**Your task**
Print the listing below exactly.

**Dataset content**

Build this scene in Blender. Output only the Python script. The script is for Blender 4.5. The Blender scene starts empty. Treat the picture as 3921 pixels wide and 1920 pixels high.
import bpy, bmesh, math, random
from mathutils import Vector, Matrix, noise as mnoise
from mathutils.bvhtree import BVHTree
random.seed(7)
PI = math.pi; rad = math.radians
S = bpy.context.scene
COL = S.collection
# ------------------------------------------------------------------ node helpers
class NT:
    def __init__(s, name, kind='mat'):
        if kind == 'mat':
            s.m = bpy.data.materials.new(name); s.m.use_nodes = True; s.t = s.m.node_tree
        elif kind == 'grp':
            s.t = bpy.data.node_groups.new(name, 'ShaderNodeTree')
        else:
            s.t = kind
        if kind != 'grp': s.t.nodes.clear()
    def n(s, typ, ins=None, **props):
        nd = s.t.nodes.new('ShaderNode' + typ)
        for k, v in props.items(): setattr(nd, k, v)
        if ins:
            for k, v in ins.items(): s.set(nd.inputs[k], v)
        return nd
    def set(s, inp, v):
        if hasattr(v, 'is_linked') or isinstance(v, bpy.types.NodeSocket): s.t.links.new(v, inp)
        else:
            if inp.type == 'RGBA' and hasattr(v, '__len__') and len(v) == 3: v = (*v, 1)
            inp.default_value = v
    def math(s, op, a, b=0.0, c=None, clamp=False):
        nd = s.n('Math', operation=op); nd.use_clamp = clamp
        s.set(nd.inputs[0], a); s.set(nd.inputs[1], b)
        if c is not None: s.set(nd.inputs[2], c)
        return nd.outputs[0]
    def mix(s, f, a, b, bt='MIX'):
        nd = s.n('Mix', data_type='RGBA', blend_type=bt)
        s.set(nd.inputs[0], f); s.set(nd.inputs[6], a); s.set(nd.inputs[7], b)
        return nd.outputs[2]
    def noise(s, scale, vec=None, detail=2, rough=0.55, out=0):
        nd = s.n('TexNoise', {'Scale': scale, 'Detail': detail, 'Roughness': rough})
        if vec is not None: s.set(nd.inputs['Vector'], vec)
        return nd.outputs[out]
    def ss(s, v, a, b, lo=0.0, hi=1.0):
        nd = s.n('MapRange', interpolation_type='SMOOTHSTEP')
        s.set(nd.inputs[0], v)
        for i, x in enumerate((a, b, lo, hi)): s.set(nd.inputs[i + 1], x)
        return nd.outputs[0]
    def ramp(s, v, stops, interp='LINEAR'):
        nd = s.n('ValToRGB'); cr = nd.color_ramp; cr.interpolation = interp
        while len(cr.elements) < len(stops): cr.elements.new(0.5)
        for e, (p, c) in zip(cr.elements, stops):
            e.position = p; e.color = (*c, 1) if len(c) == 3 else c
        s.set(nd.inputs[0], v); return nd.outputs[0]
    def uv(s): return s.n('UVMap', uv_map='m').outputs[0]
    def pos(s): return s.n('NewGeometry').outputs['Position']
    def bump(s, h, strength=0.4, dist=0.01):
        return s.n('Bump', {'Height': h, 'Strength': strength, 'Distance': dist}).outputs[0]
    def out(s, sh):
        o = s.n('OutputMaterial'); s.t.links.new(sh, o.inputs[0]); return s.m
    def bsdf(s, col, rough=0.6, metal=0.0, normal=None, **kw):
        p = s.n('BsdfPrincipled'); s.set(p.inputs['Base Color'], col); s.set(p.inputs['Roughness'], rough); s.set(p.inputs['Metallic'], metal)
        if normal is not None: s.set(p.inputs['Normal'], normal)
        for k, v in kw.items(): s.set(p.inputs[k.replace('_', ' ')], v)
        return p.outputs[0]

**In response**
Build this scene in Blender. Output only the Python script. The script is for Blender 4.5. The Blender scene starts empty. Treat the picture as 3921 pixels wide and 1920 pixels high.
import bpy, bmesh, math, random
from mathutils import Vector, Matrix, noise as mnoise
from mathutils.bvhtree import BVHTree
random.seed(7)
PI = math.pi; rad = math.radians
S = bpy.context.scene
COL = S.collection
# ------------------------------------------------------------------ node helpers
class NT:
    def __init__(s, name, kind='mat'):
        if kind == 'mat':
            s.m = bpy.data.materials.new(name); s.m.use_nodes = True; s.t = s.m.node_tree
        elif kind == 'grp':
            s.t = bpy.data.node_groups.new(name, 'ShaderNodeTree')
        else:
            s.t = kind
        if kind != 'grp': s.t.nodes.clear()
    def n(s, typ, ins=None, **props):
        nd = s.t.nodes.new('ShaderNode' + typ)
        for k, v in props.items(): setattr(nd, k, v)
        if ins:
            for k, v in ins.items(): s.set(nd.inputs[k], v)
        return nd
    def set(s, inp, v):
        if hasattr(v, 'is_linked') or isinstance(v, bpy.types.NodeSocket): s.t.links.new(v, inp)
        else:
            if inp.type == 'RGBA' and hasattr(v, '__len__') and len(v) == 3: v = (*v, 1)
            inp.default_value = v
    def math(s, op, a, b=0.0, c=None, clamp=False):
        nd = s.n('Math', operation=op); nd.use_clamp = clamp
        s.set(nd.inputs[0], a); s.set(nd.inputs[1], b)
        if c is not None: s.set(nd.inputs[2], c)
        return nd.outputs[0]
    def mix(s, f, a, b, bt='MIX'):
        nd = s.n('Mix', data_type='RGBA', blend_type=bt)
        s.set(nd.inputs[0], f); s.set(nd.inputs[6], a); s.set(nd.inputs[7], b)
        return nd.outputs[2]
    def noise(s, scale, vec=None, detail=2, rough=0.55, out=0):
        nd = s.n('TexNoise', {'Scale': scale, 'Detail': detail, 'Roughness': rough})
        if vec is not None: s.set(nd.inputs['Vector'], vec)
        return nd.outputs[out]
    def ss(s, v, a, b, lo=0.0, hi=1.0):
        nd = s.n('MapRange', interpolation_type='SMOOTHSTEP')
        s.set(nd.inputs[0], v)
        for i, x in enumerate((a, b, lo, hi)): s.set(nd.inputs[i + 1], x)
        return nd.outputs[0]
    def ramp(s, v, stops, interp='LINEAR'):
        nd = s.n('ValToRGB'); cr = nd.color_ramp; cr.interpolation = interp
        while len(cr.elements) < len(stops): cr.elements.new(0.5)
        for e, (p, c) in zip(cr.elements, stops):
            e.position = p; e.color = (*c, 1) if len(c) == 3 else c
        s.set(nd.inputs[0], v); return nd.outputs[0]
    def uv(s): return s.n('UVMap', uv_map='m').outputs[0]
    def pos(s): return s.n('NewGeometry').outputs['Position']
    def bump(s, h, strength=0.4, dist=0.01):
        return s.n('Bump', {'Height': h, 'Strength': strength, 'Distance': dist}).outputs[0]
    def out(s, sh):
        o = s.n('OutputMaterial'); s.t.links.new(sh, o.inputs[0]); return s.m
    def bsdf(s, col, rough=0.6, metal=0.0, normal=None, **kw):
        p = s.n('BsdfPrincipled'); s.set(p.inputs['Base Color'], col); s.set(p.inputs['Roughness'], rough); s.set(p.inputs['Metallic'], metal)
        if normal is not None: s.set(p.inputs['Normal'], normal)
        for k, v in kw.items(): s.set(p.inputs[k.replace('_', ' ')], v)
        return p.outputs[0]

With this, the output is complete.